La recette grenobloise est-elle applicable à l’échelon national ?
Notre force a été de commencer par un projet alimenté par les mobilisations d’habitants au service de l’intérêt collectif – éducation populaire, participation citoyenne, défense de biens communs comme l’eau ou les services publics, lutte contre la corruption, etc. Les forces politiques s’y sont agrégées par la suite.
Cette dynamique que je porte à Grenoble, je la soutiens aujourd’hui pour l’échelle nationale : d’abord créer une dynamique large, incarnée par des groupes et des individus issus d’horizons très divers, puis rallier le soutien des mouvements politiques. Ces derniers doivent devenir les courroies qui traduisent en un projet commun les aspirations de la société civile.
C’est ce qu’EELV a tenté en 2008, mais l’élan est retombé…
Cette incarnation à plusieurs facettes était constituée avec Bové, Joly, Jadot, Cohn-Bendit, etc. Mais cette « coopérative politique » n’a pas tenu dans la durée parce qu’elle a été accaparée par un seul parti. Pour être conservée, la légitimité d’un tel partenariat doit être renouvelée. C’est l’esprit qui me porte : à chaque échéance, réactiver le projet politique, l’aventure collective, la confiance, les outils. Ce qui permet de porter les bons projets à la bonne échelle : européenne pour le scrutin européen, municipale quand on élit un exécutif communal, etc. Les dernières régionales montrent ce qui peut arriver quand le débat local est écrasé par une campagne nationale.

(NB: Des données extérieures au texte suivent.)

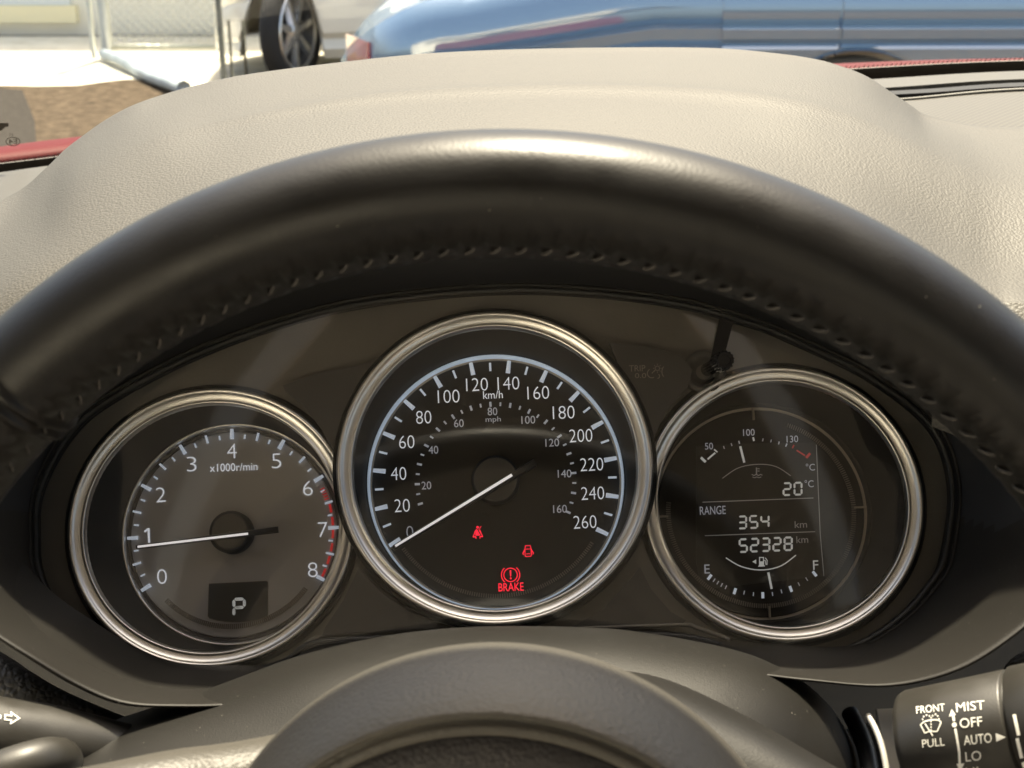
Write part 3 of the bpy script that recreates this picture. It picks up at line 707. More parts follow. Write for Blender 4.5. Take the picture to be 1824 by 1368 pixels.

Ce type de dynamique, qui a remporté un réel succès lors des dernières élections en Espagne, est-il possible en France ?
Le nier serait une stupide absence d’imaginaire. Je suis convaincu que la société civile est prête ! Le pacte citoyen, les Colibris, Attac, Alternatiba, le mouvement humaniste autour des migrants… Il existe des initiatives citoyennes partout et dans tous les domaines ! Il y a de la place pour cette alternance, nous avons besoin désormais d’individus éthiques, qui se mettent au service d’un projet d’avenir. Nous n’avons pas besoin de la caste des gestionnaires, qui se contente d’administrer un modèle dans l’impasse. L’essentiel est d’abord de prendre conscience de notre potentiel : oui, on peut créer l’alternance, la vraie. Puis viendra l’étincelle qui fera émerger ces personnes.
Qui frotte les silex ?
Partout les gens se parlent ! À Grenoble ou à Paris, je rencontre tout le monde : Pierre Larrouturou et Cécile Duflot ce matin, des sociologues, des urbanistes, des responsables associatifs… Nous tentons de faire converger nos vues. Et ça peut aller très vite. Qui aurait dit que Corbin allait prendre la tête du parti travailliste au Royaume-Uni ? Que Trudeau serait élu au Canada ? De ma place, j’interpelle tous ceux qui croient que la politique a encore prise sur l’avenir : nous pouvons gagner et nous libérer du bipartisme. L’alternance à est portée de main.